■ **MATERIAL TO PROCESS**
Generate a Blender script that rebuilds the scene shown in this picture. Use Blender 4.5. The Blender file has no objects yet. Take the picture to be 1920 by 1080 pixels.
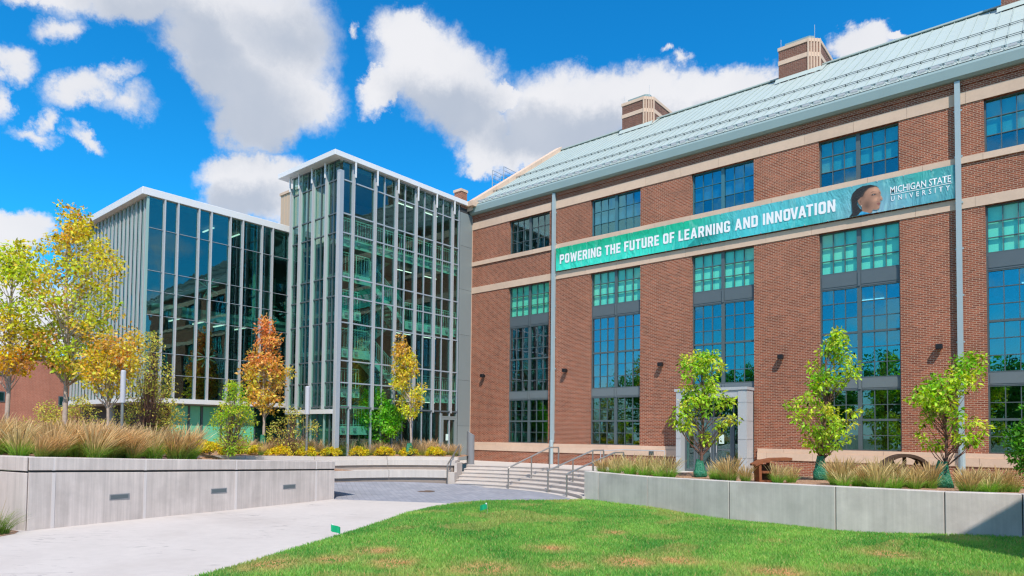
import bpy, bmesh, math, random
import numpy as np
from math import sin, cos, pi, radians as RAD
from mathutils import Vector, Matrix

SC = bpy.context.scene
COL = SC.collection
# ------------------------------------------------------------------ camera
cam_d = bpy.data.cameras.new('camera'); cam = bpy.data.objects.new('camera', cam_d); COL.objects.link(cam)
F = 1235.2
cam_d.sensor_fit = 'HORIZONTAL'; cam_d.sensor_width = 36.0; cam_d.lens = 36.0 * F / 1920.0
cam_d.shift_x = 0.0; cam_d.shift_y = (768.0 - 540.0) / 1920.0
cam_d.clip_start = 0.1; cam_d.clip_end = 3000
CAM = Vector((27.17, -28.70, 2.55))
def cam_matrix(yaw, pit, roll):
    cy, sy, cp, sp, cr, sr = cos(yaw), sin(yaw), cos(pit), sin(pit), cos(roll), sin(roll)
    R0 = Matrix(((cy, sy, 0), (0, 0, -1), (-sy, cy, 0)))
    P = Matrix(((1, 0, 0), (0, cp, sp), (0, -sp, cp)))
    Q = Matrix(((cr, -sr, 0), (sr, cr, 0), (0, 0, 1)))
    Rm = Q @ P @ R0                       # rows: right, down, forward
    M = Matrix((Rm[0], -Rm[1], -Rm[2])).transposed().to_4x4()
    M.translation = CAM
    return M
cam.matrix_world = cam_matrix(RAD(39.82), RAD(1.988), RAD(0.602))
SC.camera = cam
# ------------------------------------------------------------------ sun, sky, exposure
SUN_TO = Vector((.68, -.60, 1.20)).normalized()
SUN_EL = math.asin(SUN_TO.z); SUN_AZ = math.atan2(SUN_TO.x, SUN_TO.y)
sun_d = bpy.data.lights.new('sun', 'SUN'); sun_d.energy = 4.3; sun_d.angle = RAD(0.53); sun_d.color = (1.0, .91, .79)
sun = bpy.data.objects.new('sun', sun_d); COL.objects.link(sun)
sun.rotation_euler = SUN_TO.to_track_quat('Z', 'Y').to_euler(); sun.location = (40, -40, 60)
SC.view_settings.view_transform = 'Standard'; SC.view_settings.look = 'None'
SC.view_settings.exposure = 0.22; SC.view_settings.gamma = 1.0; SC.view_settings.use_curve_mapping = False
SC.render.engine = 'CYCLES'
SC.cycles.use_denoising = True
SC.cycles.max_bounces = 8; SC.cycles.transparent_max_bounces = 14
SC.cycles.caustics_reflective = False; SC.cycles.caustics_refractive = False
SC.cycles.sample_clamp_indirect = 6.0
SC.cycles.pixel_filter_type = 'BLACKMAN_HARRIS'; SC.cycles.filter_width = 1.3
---
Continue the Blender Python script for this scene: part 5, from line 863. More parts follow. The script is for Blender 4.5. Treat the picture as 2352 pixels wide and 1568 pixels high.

■ **AIM OF THE EXERCISE**
Among the records above, locate the line containing "Generate a Blender" and the line containing "from mathutils import Vector, Matrix", then transcribe exactly the lines starting at the first and ending at the second, with no pictures.

■ **REPLY TO THE TASK**
Generate a Blender script that rebuilds the scene shown in this picture. Use Blender 4.5. The Blender file has no objects yet. Take the picture to be 1920 by 1080 pixels.
import bpy, bmesh, math, random
import numpy as np
from math import sin, cos, pi, radians as RAD
from mathutils import Vector, Matrix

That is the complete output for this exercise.